In her later years, Kathryn got involved in cultural preservation programs such as the Alutiiq revitalization program and Dig Afognak, a camp located on Afognak Island.

“I really love it out there, being around my kind of people. It’s a special place,” she reflected.

In 2007 the Chichenoffs celebrated their Golden Anniversary. Their children prepared a big surprise party for them at the Elks.The highlight of that night was when Kathryn and Sonny danced as they did during their courtship.

Although the anniversary took place on a Saturday night, the children planned the party for another night, since Saturday is the night that vespers is held in the Orthodox Church.

Attending church was a central part of Kathryn’s life.

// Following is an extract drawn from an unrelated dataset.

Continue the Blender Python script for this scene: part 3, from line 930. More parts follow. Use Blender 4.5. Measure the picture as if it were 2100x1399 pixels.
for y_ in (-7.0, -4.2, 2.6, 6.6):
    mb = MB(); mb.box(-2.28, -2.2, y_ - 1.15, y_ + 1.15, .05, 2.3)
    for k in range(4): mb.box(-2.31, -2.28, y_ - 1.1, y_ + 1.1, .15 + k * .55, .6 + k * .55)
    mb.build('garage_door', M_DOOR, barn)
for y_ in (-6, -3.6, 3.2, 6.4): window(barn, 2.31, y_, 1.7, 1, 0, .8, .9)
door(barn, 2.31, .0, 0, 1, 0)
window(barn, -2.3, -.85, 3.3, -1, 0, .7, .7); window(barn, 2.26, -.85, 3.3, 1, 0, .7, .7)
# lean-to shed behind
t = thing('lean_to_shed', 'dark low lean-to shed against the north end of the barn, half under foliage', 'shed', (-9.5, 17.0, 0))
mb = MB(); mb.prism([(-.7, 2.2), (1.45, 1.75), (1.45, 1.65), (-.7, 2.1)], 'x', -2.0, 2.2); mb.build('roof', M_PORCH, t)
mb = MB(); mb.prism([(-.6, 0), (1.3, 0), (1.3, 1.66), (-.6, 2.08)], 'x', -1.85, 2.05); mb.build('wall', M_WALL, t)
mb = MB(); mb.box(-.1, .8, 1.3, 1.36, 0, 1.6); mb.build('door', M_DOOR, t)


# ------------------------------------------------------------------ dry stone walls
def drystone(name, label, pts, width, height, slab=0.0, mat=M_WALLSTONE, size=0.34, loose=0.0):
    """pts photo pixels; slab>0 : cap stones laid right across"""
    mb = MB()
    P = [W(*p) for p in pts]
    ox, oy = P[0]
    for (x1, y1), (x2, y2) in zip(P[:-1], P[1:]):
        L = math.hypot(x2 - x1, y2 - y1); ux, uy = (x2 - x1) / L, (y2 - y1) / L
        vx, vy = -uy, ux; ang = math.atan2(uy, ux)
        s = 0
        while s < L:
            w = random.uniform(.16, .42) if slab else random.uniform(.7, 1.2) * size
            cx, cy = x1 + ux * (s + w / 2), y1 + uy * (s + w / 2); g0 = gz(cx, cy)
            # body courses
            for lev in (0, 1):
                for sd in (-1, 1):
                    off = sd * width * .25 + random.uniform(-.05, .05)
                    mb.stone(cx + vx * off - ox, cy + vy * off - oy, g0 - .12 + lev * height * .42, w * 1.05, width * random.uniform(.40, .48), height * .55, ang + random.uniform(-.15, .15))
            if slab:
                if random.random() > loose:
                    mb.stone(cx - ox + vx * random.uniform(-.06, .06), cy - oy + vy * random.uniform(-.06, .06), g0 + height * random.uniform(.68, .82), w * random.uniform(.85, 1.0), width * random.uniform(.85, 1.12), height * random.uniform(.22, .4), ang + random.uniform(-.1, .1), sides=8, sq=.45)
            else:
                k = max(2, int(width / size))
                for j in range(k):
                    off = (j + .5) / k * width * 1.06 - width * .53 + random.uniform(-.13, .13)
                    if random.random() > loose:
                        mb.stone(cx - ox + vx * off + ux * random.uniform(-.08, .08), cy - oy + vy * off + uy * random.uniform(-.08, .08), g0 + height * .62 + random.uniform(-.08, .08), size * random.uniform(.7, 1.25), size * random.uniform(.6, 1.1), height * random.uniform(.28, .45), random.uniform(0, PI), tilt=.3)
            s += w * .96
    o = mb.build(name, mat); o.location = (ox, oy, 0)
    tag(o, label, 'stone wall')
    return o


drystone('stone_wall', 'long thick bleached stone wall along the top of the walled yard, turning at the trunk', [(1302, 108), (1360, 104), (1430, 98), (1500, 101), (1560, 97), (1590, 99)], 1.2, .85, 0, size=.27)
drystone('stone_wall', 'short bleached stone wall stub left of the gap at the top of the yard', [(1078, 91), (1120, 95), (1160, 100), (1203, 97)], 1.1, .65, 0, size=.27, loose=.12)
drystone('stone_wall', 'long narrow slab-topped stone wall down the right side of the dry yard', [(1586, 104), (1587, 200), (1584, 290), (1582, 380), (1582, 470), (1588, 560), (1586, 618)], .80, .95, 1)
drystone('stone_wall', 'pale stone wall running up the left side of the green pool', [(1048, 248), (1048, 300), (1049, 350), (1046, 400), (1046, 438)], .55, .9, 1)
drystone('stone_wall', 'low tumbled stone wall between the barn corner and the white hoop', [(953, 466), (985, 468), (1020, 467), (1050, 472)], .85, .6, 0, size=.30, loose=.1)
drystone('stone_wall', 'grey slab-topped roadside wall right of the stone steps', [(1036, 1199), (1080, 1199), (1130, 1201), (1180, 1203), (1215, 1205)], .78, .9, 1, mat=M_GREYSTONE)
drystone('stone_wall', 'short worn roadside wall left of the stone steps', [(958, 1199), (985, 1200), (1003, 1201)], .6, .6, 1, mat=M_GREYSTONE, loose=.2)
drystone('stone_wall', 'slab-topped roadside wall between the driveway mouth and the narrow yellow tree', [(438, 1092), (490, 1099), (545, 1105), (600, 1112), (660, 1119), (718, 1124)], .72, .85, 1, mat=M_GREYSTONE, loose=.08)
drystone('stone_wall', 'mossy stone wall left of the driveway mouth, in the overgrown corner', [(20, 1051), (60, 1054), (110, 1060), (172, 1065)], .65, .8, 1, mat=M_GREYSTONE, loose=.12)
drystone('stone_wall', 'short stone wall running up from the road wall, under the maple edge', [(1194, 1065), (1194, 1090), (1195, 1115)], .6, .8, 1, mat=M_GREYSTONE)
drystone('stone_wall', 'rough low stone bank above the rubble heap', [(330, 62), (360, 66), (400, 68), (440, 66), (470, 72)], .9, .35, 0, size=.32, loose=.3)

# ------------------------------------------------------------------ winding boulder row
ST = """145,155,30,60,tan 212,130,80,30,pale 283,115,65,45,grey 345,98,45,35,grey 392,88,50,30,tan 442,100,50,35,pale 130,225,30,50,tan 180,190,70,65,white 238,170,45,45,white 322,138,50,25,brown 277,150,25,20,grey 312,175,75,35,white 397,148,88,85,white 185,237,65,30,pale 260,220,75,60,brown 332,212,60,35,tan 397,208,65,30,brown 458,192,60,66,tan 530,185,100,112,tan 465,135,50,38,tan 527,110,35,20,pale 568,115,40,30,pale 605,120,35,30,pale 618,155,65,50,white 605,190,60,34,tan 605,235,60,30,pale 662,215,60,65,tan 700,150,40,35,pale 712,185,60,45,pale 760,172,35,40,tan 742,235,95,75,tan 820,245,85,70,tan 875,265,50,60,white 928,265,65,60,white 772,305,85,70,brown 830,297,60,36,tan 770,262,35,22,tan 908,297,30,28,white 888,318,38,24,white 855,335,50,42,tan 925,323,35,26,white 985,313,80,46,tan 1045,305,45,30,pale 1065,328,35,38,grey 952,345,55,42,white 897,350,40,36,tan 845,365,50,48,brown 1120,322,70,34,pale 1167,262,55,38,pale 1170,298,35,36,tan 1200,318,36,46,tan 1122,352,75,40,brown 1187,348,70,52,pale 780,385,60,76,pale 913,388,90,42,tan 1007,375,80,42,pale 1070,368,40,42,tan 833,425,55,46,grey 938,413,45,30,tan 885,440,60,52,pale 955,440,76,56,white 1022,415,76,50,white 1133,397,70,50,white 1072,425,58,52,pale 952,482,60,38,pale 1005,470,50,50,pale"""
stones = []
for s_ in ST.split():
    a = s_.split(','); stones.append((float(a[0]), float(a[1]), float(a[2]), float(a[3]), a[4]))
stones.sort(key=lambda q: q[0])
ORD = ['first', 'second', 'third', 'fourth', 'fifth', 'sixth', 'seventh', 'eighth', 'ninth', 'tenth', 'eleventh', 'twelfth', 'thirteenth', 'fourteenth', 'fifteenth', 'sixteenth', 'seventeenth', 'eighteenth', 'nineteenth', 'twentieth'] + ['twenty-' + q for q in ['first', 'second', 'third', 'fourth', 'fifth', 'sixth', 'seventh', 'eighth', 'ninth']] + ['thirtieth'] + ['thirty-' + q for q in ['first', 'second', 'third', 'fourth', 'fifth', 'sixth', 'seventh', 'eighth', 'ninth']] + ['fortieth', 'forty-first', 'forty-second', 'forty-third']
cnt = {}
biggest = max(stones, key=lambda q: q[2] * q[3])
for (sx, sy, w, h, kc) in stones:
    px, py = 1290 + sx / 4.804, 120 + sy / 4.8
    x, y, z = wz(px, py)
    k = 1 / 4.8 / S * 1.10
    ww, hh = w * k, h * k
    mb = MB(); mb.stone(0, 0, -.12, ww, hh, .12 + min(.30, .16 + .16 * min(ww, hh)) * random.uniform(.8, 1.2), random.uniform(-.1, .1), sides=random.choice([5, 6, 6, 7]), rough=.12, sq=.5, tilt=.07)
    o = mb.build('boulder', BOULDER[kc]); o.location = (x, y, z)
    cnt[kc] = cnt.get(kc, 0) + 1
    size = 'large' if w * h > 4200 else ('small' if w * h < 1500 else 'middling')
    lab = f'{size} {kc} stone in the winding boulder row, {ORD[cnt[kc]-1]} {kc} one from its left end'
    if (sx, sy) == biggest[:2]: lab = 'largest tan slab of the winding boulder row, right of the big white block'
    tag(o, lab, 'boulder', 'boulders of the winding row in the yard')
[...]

In how she dressed and conducted herself in church, in the polite way she communicated with her fellow parishioners, and in her reverence for holiness, Kathryn Chichenoff was the Emily Post of church etiquette. She will be remembered for that. 

Kathryn “was a good friend to me,” said Rosabel Baldwin, a longtime friend and former starosta of Holy Resurrection Orthodox Cathedral. 

“She helped me at church when nobody else would,” she said.

Noting that the Chichenoffs lived a few blocks away, Rosabel recalled Kathryn walking up to her house with a slice of cake or a pirok she had just baked.

“Going by her house now and knowing she’s not there is an empty feeling,” Rosabel said.

Kathryn’s daughter Selma McKee said it would take a lifetime for her to reflect on her mother’s presence, wit and unconditional love.

“She was all about church, family and car rides! What I appreciate the most about being blessed with my mother is the wisdom she shared and groomed me to raise my family with and the same values she raised myself and my siblings with,” Selma said. “She will always be our belle of the ball!”

When Selma asked her son what he misses about his gram, he responded that he appreciated “her comments, her names for whoever come by! It changed all the time! The simple joys of a grandmother’s love!”